[Dnsmasq-discuss] CNAME buffer overflow?
Philip Le Riche
philip.leriche at virgin.net
Sun Sep 14 20:56:00 BST 2008
Recently, Steve Gibson of grc.com has been developing a DNS test page
similar to Doxpara but intended to test in much greater detail for the
Dan Kaminsky DNS vulnerability. Currently, Steve's DNS test page crashes
certain routers, in particular some by Belkin, and mine by Ozenda. It
has been suggested (no more than a suggestion:
nntp://news.grc.com/grc.news.feedback) that these routers may
incorporate dnsmasq in their firmware, which, if true, would indicate a
possible buffer overrun, albeit one that may have been fixed some time ago.

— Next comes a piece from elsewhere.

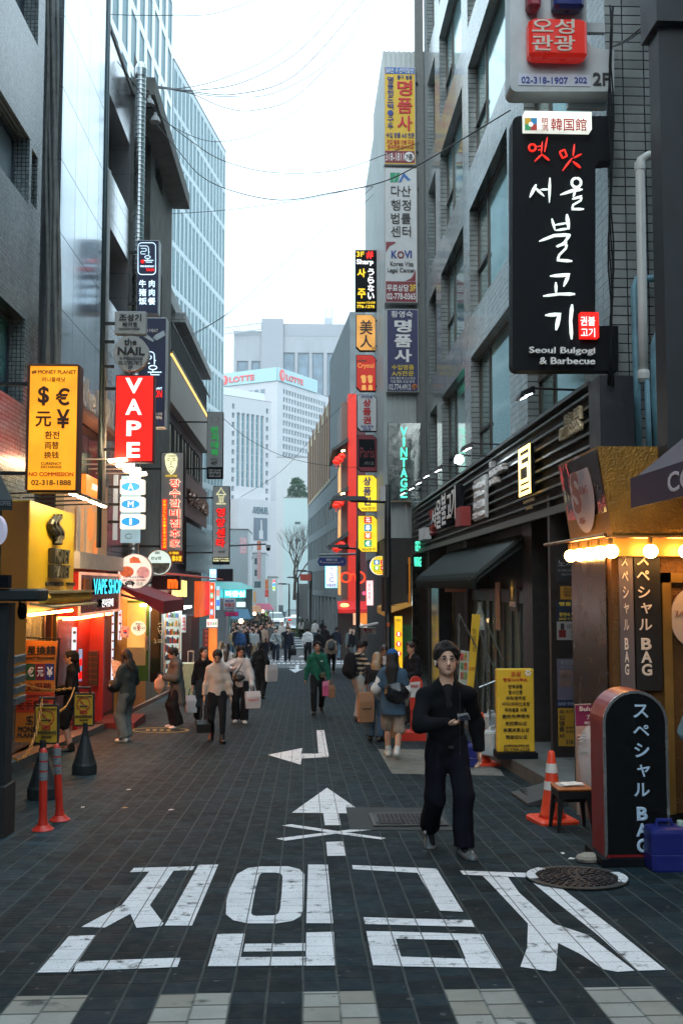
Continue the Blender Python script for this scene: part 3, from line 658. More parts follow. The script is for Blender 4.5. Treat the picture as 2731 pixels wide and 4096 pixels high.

Whilst the source of dnsmasq is accessible and very modest in size, it
would take me a lot longer than someone familiar with it to check for
such a bug, hence my posting. And setting up a rig to test it out would
also take some while.
Essentially what Steve's page does (www.grc.com/dns) is to provoke a DNS
query from the user's browser for <unique_13_char_id>.dns.grc.com. When
this hits Steve's DNS server, it returns 2 resource records:
- First a CNAME record giving the primary name of the queried FQDN as
a.{repeated 95 times}.<unique_id>.dns.grc.com
- Then an A record giving an IP address for the primary name.
At this point, my router crashes, and reboots some 60 secs later,
presumably forced by a heartbeat failure. I've uploaded a Wireshark
capture of this (using a non-vulnerable router) to
www.blueskylark.org/pcap.zip
If I provoke my router simply to do a DNS query for the horribly long
primary name, I get the result I expect, namely an A record just like
the one Steve returns but giving the IP address of the OpenDNS default
page (since I'm using OpenDNS), and my router survives. I conclude
therefore that it's being killed by the CNAME record, possibly because
the primary name is being stored in a fixed length buffer.
Looking through the change log, this could be an issue fixed in 2.17
(Nov '04), and it's not implausible that my router has firmware
containing a version of dnsmasq that old.
If anyone could throw any light on this I'd be most interested.